* [What is expected]
Copy each line exactly. Drop every picture.

☆ ☆ ☆ ☆ ☆ ☆ ☆

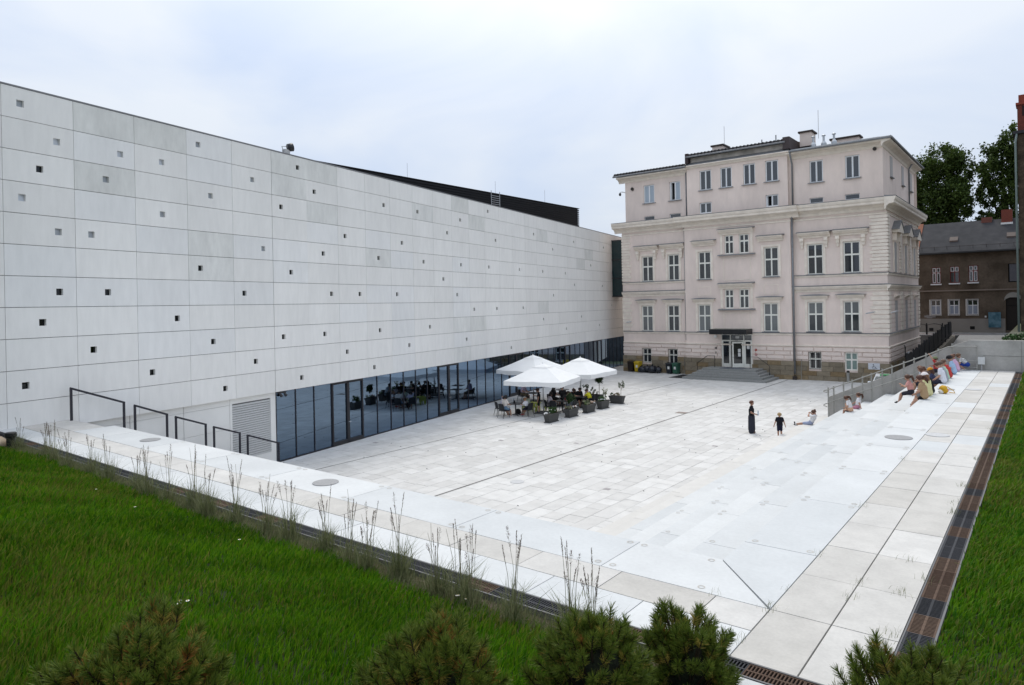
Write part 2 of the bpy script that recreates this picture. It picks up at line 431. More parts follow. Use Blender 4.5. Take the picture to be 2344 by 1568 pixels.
# grated drains
M_rust = mat('rusty_iron', (.085, .05, .034), (.13, .085, .06), 'obj', ns=20, na=.3, rough=.8, metal=.2)
M_iron = mat('dark_iron', (.022, .024, .03), (.04, .042, .05), 'obj', ns=20, na=.25, rough=.6, metal=.3)
M_chan = mat('channel_dark', (.012, .012, .012), rough=.95)
def grate_mesh(m, ln=.5, w=.26):
    b = MB(); h = .02
    for xx in (-w/2+.012, 0, w/2-.012): b.box(xx-.012, xx+.012, 0, ln, -h, 0)
    nb = 15
    for i in range(nb+1):
        yy = i*(ln-.012)/nb
        b.box(-w/2+.024, -.012, yy, yy+.0125, -h, -.001); b.box(.012, w/2-.024, yy, yy+.0125, -h, -.001)
    return b.mesh('grate', m)
GR, GI = grate_mesh(M_rust), grate_mesh(M_iron)
M_kerb = mat('drain_frame', (.16, .16, .165), rough=.6, metal=.3)
dr = MB().box(-1.215, -.935, 6.37, 37.4, WZ-.25, WZ-.06).build('drain_channel', M_chan); struct(dr)
MB().box(-1.212, -1.198, 6.37, 37.38, WZ-.1, WZ+.003).box(-.945, -.925, 6.37, 37.38, WZ-.1, WZ+.003).build('drain_rim', M_kerb, dr)
seq = [1, 0, 1, 0, 1, 0, 0, 0, 1, 1]
y = 6.4; i = 0
while y < 37:
    rusty = random.random() < .62 if i > 9 else not seq[i]
    link('grate', GR if rusty else GI, dr, (-1.072, y, WZ-.004)); y += .502; i += 1
df = MB().box(-25, -.94, 6.11, 6.368, WZ-.25, WZ-.06).build('drain_channel', M_chan); struct(df)
MB().box(-25, -1.22, 6.352, 6.372, WZ-.1, WZ+.004).box(-25, -1.0, 6.09, 6.11, WZ-.1, WZ+.004).build('drain_rim', M_kerb, df)
x = -1.25; i = 0
while x > -22.4:
    rusty = (1.9 > -x) or random.random() < .15
    link('grate', GR if rusty else GI, df, (x, 6.231, WZ-.004), rz=pi/2); x -= .502; i += 1

# street level behind, and the ramp that climbs to it
hi = MB()
hi.add([(-60, 76.5, -3.95), (30, 76.5, -3.6), (30, 130, -3.6), (-60, 130, -3.95)], [(0,1,2,3)])
hi.add([(-60, 76.5, -3.95), (30, 76.5, -3.6), (30, 76.5, -7.3), (-60, 76.5, -7.3)], [(3,2,1,0)])
o = hi.build('street', M_asph); struct(o)
q = MB().box(-40, 25, 80.2, 81.9, -4.1, -3.72).build('pavement', mat('pavement_grey', (.3, .295, .285), ns=4, na=.15)); struct(q)
q = MB().box(-40, 25, 78.4, 79.0, -4.1, -3.74).build('pavement', mat('pavement_pink', (.30, .2, .18), ns=4, na=.15)); struct(q)
rp = MB(); rp.add([(-6.7, 46, -6.3), (-2.2, 46, -6.0), (-2.2, 76.6, -3.66), (-6.7, 76.6, -3.72), (-6.7, 46, -7.3), (-2.2, 46, -7.3), (-2.2, 76.6, -7.3), (-6.7, 76.6, -7.3)], [(0,1,2,3),(0,4,5,1),(1,5,6,2),(3,2,6,7),(0,3,7,4)])
o = rp.build('ramp', mat('ramp_setts', (.27, .265, .26), ns=9, na=.2, bump=.3, bs=14, rough=.9)); struct(o)
bk = MB().box(-2.2, 30, 37.9, 76.5, -7.3, -2.65).build('raised_bed', M_earth); struct(bk)

# lawn: slopes down from the camera's side to the front drain; second lawn right of the long drain
M_soil = mat('lawn_soil', (.018, .032, .008), (.03, .04, .012), ns=4, rough=1)
M_mulch = mat('mulch', (.09, .06, .045), (.16, .125, .1), ns=22, na=.4, rough=1, bump=.5, bs=30)
def lawn_z(x, y):
    b = np.clip(5.75 - y, 0, 99) * .25
    b = b + .035*np.sin(x*1.3 + y*.7) * np.clip((5.75-y)/1.2, 0, 1) + .02*np.sin(x*3.1 - y*2.2) * np.clip((5.75-y)/1.2, 0, 1)
    return -3.47 + b
def lawn2_z(x, y):
    return -3.45 + np.clip(x + .9, 0, 99)*.10 + .02*np.sin(x*2 + y*1.1) * np.clip((x+.9)*2, 0, 1)
def grid(fn, x0, x1, y0, y1, nx, ny, name, m):
    X, Y = np.meshgrid(np.linspace(x0, x1, nx), np.linspace(y0, y1, ny)); Z = fn(X, Y)
    V = np.stack([X, Y, Z], -1).reshape(-1, 3); I = np.arange(nx*ny).reshape(ny, nx)
    Q = np.stack([I[:-1, :-1], I[:-1, 1:], I[1:, 1:], I[1:, :-1]], -1).reshape(-1, 4)
    return link(name, npmesh(name, V, Q, m, smooth=True))
o = grid(lawn_z, -27, -2.2, -6, 6.09, 120, 60, 'lawn', M_soil); struct(o)
o = grid(lawn_z, -2.2, 4.5, -6, 5.34, 40, 60, 'lawn', M_soil); struct(o)
o = grid(lawn2_z, -.92, 9, 5.34, 37.4, 40, 120, 'lawn', M_soil); struct(o)
o = grid(lambda X, Y: lawn_z(X, Y)+.006, -25, -2.8, 5.55, 6.085, 120, 4, 'mulch_strip', M_mulch); struct(o)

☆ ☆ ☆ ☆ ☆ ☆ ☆

* [The result]
Write part 2 of the bpy script that recreates this picture. It picks up at line 431. More parts follow. Use Blender 4.5. Take the picture to be 2344 by 1568 pixels.
# grated drains
M_rust = mat('rusty_iron', (.085, .05, .034), (.13, .085, .06), 'obj', ns=20, na=.3, rough=.8, metal=.2)
M_iron = mat('dark_iron', (.022, .024, .03), (.04, .042, .05), 'obj', ns=20, na=.25, rough=.6, metal=.3)
M_chan = mat('channel_dark', (.012, .012, .012), rough=.95)
def grate_mesh(m, ln=.5, w=.26):
    b = MB(); h = .02
    for xx in (-w/2+.012, 0, w/2-.012): b.box(xx-.012, xx+.012, 0, ln, -h, 0)
    nb = 15
    for i in range(nb+1):
        yy = i*(ln-.012)/nb
        b.box(-w/2+.024, -.012, yy, yy+.0125, -h, -.001); b.box(.012, w/2-.024, yy, yy+.0125, -h, -.001)
    return b.mesh('grate', m)
GR, GI = grate_mesh(M_rust), grate_mesh(M_iron)
M_kerb = mat('drain_frame', (.16, .16, .165), rough=.6, metal=.3)
dr = MB().box(-1.215, -.935, 6.37, 37.4, WZ-.25, WZ-.06).build('drain_channel', M_chan); struct(dr)
MB().box(-1.212, -1.198, 6.37, 37.38, WZ-.1, WZ+.003).box(-.945, -.925, 6.37, 37.38, WZ-.1, WZ+.003).build('drain_rim', M_kerb, dr)
seq = [1, 0, 1, 0, 1, 0, 0, 0, 1, 1]
y = 6.4; i = 0
while y < 37:
    rusty = random.random() < .62 if i > 9 else not seq[i]
    link('grate', GR if rusty else GI, dr, (-1.072, y, WZ-.004)); y += .502; i += 1
df = MB().box(-25, -.94, 6.11, 6.368, WZ-.25, WZ-.06).build('drain_channel', M_chan); struct(df)
MB().box(-25, -1.22, 6.352, 6.372, WZ-.1, WZ+.004).box(-25, -1.0, 6.09, 6.11, WZ-.1, WZ+.004).build('drain_rim', M_kerb, df)
x = -1.25; i = 0
while x > -22.4:
    rusty = (1.9 > -x) or random.random() < .15
    link('grate', GR if rusty else GI, df, (x, 6.231, WZ-.004), rz=pi/2); x -= .502; i += 1

# street level behind, and the ramp that climbs to it
hi = MB()
hi.add([(-60, 76.5, -3.95), (30, 76.5, -3.6), (30, 130, -3.6), (-60, 130, -3.95)], [(0,1,2,3)])
hi.add([(-60, 76.5, -3.95), (30, 76.5, -3.6), (30, 76.5, -7.3), (-60, 76.5, -7.3)], [(3,2,1,0)])
o = hi.build('street', M_asph); struct(o)
q = MB().box(-40, 25, 80.2, 81.9, -4.1, -3.72).build('pavement', mat('pavement_grey', (.3, .295, .285), ns=4, na=.15)); struct(q)
q = MB().box(-40, 25, 78.4, 79.0, -4.1, -3.74).build('pavement', mat('pavement_pink', (.30, .2, .18), ns=4, na=.15)); struct(q)
rp = MB(); rp.add([(-6.7, 46, -6.3), (-2.2, 46, -6.0), (-2.2, 76.6, -3.66), (-6.7, 76.6, -3.72), (-6.7, 46, -7.3), (-2.2, 46, -7.3), (-2.2, 76.6, -7.3), (-6.7, 76.6, -7.3)], [(0,1,2,3),(0,4,5,1),(1,5,6,2),(3,2,6,7),(0,3,7,4)])
o = rp.build('ramp', mat('ramp_setts', (.27, .265, .26), ns=9, na=.2, bump=.3, bs=14, rough=.9)); struct(o)
bk = MB().box(-2.2, 30, 37.9, 76.5, -7.3, -2.65).build('raised_bed', M_earth); struct(bk)

# lawn: slopes down from the camera's side to the front drain; second lawn right of the long drain
M_soil = mat('lawn_soil', (.018, .032, .008), (.03, .04, .012), ns=4, rough=1)
M_mulch = mat('mulch', (.09, .06, .045), (.16, .125, .1), ns=22, na=.4, rough=1, bump=.5, bs=30)
def lawn_z(x, y):
    b = np.clip(5.75 - y, 0, 99) * .25
    b = b + .035*np.sin(x*1.3 + y*.7) * np.clip((5.75-y)/1.2, 0, 1) + .02*np.sin(x*3.1 - y*2.2) * np.clip((5.75-y)/1.2, 0, 1)
    return -3.47 + b
def lawn2_z(x, y):
    return -3.45 + np.clip(x + .9, 0, 99)*.10 + .02*np.sin(x*2 + y*1.1) * np.clip((x+.9)*2, 0, 1)
def grid(fn, x0, x1, y0, y1, nx, ny, name, m):
    X, Y = np.meshgrid(np.linspace(x0, x1, nx), np.linspace(y0, y1, ny)); Z = fn(X, Y)
    V = np.stack([X, Y, Z], -1).reshape(-1, 3); I = np.arange(nx*ny).reshape(ny, nx)
    Q = np.stack([I[:-1, :-1], I[:-1, 1:], I[1:, 1:], I[1:, :-1]], -1).reshape(-1, 4)
    return link(name, npmesh(name, V, Q, m, smooth=True))
o = grid(lawn_z, -27, -2.2, -6, 6.09, 120, 60, 'lawn', M_soil); struct(o)
o = grid(lawn_z, -2.2, 4.5, -6, 5.34, 40, 60, 'lawn', M_soil); struct(o)
o = grid(lawn2_z, -.92, 9, 5.34, 37.4, 40, 120, 'lawn', M_soil); struct(o)
o = grid(lambda X, Y: lawn_z(X, Y)+.006, -25, -2.8, 5.55, 6.085, 120, 4, 'mulch_strip', M_mulch); struct(o)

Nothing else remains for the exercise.